En las elecciones presidenciales pasadas se consolidaron la atomización política y la improvisación de liderazgos, lo que no permitió presentar una propuesta creíble y dio paso al discurso populista.
Es un proceso de más de cincuenta años, en el que primero el M-19 logró en la Constituyente convencer de la necesidad de acabar con el bipartidismo como condición para terminar la violencia, llevando a los partidos a transformarse en colectividades en las que se aceptan las candidaturas de quienes tienen votos y dinero para obtener la curul, sin que el pertenecer a la lista garantice identidad con la ideología que la gente cree representan.
Muchos se sorprenden con lo que está ocurriendo, sin darse cuenta de que el propósito de la izquierda fue cambiar la política. Por eso la defensa a ultranza de firmar acuerdos con grupos ilegales le permite ganar terreno aun cuando no haya voluntad real de paz. La proliferación de organizaciones armadas dio réditos para cambiar las mayorías en el Congreso: cinco cupos para las Farc en cada corporación y 16 puestos en la Cámara, provenientes de territorios en donde se dio adoctrinamiento previo; sumado a la figura de coaliciones que sin mayores requisitos recogieron militantes, facilitaron el transfuguismo y la subdivisión hasta lograr un escenario de río revuelto.
Nunca como ahora el discurso de falta de participación política y de representatividad de los territorios puede alegarse para buscar desestabilizar al Estado y mucho menos para incitar nuevamente a la violencia, cuando el Gobierno está en manos de quien gracias a la democracia surgió de un proceso de paz.
“Más temprano que tarde” asistimos a la radicalización del Gobierno, que se sustenta en una avanzada geopolítica que pretende sustituir la democracia. De ahí la diferencia entre la firmeza con los dirigentes de los partidos y la generosidad con los grupos ilegales, con quienes mantiene conversaciones a pesar de que agudizaron la violación de derechos humanos.
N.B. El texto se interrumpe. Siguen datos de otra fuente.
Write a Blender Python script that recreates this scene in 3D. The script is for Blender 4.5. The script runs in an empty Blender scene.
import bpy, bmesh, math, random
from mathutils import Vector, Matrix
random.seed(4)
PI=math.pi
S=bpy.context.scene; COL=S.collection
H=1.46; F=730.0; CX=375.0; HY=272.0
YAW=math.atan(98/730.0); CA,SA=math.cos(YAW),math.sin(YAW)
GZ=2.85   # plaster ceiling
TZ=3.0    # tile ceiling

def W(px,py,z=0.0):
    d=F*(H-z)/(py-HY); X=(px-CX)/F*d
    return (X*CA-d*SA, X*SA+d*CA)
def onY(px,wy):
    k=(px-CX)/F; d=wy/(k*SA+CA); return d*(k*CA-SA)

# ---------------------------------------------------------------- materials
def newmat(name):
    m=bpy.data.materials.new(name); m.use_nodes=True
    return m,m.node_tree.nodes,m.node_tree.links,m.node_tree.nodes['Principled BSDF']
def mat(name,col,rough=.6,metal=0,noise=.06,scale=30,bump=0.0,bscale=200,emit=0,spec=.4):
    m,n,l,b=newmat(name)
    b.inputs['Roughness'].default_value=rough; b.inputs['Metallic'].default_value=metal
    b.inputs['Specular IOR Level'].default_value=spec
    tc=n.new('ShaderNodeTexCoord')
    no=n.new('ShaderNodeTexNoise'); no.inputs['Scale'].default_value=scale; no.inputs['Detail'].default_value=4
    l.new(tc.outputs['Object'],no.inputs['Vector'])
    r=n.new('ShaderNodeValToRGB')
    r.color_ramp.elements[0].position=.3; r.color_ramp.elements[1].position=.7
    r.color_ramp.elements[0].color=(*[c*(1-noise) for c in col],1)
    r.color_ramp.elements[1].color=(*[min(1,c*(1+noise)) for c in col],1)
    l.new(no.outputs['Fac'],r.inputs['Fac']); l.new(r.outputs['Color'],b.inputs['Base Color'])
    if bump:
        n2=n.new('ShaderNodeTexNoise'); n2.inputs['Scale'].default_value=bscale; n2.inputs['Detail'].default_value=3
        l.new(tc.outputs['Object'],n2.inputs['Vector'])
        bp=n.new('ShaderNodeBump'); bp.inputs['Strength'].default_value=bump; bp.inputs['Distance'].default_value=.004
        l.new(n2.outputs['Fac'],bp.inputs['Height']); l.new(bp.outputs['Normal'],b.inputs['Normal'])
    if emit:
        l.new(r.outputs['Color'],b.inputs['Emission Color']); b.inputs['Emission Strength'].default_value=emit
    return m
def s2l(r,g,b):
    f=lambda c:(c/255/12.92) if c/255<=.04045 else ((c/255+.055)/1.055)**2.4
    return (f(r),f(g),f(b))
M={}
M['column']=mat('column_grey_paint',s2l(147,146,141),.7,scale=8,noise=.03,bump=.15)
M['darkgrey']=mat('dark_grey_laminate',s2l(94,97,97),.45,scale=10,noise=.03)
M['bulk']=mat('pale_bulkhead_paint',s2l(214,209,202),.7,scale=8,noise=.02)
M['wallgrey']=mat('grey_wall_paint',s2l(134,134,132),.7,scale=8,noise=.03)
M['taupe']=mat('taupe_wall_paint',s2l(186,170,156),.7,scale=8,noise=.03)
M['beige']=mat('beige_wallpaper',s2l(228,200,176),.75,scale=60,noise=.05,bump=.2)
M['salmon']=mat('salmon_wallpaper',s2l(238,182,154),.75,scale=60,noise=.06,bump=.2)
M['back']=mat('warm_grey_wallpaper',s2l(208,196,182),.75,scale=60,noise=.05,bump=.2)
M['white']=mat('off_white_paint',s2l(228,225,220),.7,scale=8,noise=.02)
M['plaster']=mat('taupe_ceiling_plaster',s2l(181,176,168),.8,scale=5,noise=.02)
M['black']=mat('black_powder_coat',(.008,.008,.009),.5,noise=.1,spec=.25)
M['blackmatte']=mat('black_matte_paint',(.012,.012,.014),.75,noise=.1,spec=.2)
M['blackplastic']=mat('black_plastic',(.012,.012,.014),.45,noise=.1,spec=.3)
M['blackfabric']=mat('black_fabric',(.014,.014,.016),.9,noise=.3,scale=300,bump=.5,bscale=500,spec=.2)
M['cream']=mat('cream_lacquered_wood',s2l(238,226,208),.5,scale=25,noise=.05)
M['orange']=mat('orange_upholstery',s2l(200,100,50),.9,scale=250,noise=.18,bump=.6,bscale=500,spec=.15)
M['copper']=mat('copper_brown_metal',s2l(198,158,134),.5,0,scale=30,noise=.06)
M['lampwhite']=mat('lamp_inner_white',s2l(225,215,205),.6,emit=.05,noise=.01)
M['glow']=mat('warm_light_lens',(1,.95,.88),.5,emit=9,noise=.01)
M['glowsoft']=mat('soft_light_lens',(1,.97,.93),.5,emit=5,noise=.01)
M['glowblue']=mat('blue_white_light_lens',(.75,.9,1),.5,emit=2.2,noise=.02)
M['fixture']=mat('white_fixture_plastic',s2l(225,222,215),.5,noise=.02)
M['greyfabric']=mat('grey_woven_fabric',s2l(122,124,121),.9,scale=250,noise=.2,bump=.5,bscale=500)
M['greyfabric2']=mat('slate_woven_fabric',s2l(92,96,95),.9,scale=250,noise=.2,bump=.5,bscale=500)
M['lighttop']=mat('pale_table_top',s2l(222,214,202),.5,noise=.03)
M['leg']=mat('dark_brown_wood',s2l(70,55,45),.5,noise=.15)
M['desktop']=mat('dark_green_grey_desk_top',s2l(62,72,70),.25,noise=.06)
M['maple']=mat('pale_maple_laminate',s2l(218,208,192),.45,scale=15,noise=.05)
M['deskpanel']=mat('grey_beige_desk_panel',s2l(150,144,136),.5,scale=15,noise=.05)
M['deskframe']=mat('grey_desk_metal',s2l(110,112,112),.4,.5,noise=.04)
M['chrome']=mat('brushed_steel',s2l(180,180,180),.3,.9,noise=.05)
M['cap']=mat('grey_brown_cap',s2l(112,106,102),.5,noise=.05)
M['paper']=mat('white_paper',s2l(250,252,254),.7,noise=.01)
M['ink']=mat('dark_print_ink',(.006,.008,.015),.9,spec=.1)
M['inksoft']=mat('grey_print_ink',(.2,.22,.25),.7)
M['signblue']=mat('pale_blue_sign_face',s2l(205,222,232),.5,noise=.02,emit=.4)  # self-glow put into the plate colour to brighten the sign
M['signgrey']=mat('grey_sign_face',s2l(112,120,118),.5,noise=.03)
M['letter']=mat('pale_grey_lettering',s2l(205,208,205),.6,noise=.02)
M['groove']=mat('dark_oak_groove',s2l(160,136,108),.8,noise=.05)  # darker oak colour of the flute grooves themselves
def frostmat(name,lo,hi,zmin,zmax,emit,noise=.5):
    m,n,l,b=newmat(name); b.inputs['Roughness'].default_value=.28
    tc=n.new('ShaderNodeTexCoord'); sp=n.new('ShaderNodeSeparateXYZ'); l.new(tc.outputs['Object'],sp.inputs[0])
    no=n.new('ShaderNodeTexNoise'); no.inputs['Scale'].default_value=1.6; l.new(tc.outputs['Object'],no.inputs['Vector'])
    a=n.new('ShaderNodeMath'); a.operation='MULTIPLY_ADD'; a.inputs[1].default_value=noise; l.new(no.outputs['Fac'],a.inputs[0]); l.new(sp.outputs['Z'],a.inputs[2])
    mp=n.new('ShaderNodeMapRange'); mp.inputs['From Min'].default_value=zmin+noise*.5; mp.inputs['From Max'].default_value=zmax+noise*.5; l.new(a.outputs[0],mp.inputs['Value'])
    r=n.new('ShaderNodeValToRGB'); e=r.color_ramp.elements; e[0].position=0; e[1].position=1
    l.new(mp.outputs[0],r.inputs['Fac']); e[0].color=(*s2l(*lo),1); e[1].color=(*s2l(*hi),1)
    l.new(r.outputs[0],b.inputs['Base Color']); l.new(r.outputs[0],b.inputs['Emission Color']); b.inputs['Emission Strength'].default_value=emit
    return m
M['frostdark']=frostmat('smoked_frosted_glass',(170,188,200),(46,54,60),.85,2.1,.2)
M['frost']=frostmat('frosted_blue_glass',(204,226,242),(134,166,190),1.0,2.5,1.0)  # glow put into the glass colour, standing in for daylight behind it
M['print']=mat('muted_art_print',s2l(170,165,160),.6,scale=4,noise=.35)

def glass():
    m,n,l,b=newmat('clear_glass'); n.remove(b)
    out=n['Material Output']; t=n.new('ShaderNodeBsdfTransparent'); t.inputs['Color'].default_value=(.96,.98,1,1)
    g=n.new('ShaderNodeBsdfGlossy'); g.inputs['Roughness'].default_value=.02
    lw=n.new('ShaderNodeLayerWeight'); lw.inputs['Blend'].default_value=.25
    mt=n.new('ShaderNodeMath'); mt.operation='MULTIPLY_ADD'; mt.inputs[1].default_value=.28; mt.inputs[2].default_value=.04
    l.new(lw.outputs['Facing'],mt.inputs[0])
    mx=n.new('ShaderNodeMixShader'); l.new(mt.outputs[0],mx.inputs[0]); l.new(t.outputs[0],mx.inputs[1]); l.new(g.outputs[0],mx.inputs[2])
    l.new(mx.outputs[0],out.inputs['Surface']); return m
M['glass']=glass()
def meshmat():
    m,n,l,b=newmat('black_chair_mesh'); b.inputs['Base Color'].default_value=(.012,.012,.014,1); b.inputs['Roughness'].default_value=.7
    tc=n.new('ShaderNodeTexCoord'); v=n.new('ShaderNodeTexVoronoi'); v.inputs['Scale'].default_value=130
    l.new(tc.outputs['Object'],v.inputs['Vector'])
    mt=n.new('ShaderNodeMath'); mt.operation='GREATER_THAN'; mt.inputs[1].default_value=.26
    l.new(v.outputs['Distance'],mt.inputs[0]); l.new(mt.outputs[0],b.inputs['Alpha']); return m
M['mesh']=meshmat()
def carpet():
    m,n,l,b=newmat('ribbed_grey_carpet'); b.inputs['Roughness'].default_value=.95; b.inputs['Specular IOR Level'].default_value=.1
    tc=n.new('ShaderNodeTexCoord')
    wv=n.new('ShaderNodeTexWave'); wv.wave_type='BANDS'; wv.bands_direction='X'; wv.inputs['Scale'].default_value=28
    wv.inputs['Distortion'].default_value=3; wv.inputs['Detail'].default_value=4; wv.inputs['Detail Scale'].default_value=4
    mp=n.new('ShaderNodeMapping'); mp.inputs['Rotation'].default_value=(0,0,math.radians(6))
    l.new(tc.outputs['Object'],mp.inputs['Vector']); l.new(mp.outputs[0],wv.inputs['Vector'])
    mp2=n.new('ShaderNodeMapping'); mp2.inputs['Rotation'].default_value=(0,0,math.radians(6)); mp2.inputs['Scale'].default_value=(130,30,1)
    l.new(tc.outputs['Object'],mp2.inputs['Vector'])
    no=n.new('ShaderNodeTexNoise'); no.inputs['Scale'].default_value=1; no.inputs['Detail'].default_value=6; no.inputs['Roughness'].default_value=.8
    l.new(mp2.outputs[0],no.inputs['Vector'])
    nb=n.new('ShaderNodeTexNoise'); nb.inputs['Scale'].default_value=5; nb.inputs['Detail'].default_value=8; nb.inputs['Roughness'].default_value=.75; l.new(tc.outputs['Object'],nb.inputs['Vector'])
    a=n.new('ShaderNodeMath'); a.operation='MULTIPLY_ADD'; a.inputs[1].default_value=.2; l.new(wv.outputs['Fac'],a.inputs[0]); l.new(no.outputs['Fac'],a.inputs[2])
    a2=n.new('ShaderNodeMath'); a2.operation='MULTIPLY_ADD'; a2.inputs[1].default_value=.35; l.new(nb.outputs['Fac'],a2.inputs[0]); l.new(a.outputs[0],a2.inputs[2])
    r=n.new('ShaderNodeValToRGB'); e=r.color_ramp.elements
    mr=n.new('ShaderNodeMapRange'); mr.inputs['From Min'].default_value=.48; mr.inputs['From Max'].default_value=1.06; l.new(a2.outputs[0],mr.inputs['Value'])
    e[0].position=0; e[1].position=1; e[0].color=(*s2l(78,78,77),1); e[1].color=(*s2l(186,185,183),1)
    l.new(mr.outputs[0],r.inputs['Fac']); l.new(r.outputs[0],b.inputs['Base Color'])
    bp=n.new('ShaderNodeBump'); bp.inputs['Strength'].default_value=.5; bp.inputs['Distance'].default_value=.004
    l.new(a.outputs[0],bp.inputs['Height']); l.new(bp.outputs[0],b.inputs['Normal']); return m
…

Esta realidad ratifica el doble discurso del populismo, que busca mantener apoyo para cambiar el modelo político y económico del país.
El anuncio de la terminación de la coalición, sumado a la remoción de tantos funcionarios en tan corto tiempo y a la inestabilidad económica derivada de pronunciamientos desafiantes del Presidente, de algunas ministras y de la cabeza de Ecopetrol, es el reflejo del poco compromiso con las instituciones y el deseo de generar una ruptura sin importar las consecuencias sobre el bienestar de la gente.
La agenda internacional de Petro –cuyos resultados no se conocen– para afianzarse con gobiernos de izquierda le permitió darse el lujo de sacar al ministro Ocampo y a la ministra López, quienes siendo liberales le apuntaron a ser talanquera para la izquierda radical. El prestigio académico del exministro de Hacienda era un seguro ante las calificadoras de riesgo y de los mercados que atraen inversión, entre otras porque en todos los proyectos de la agenda legislativa quedaba la constancia de la necesidad de garantizar la sostenibilidad de las finanzas públicas, lo que desesperó al Presidente, a quien, dicen, se le llenó la copa por discusiones fiscales en torno a su política de tierras.
Fue piedra en el zapato la dupla entre los ministerios de Agricultura y Hacienda para el diseño de un mecanismo de compra de tierras, en el que se respetara el derecho a la propiedad privada, el valor comercial de los predios y el requisito de productividad como garantía para los pequeños agricultores que los recibieran.
En últimas, el fondo de la crisis de gobernabilidad no es un puesto más, o un voto menos. Es la decisión del cambio de modelo económico y político de Colombia, ante lo cual quienes defienden a las instituciones no deberían seguir halando cada uno por su lado.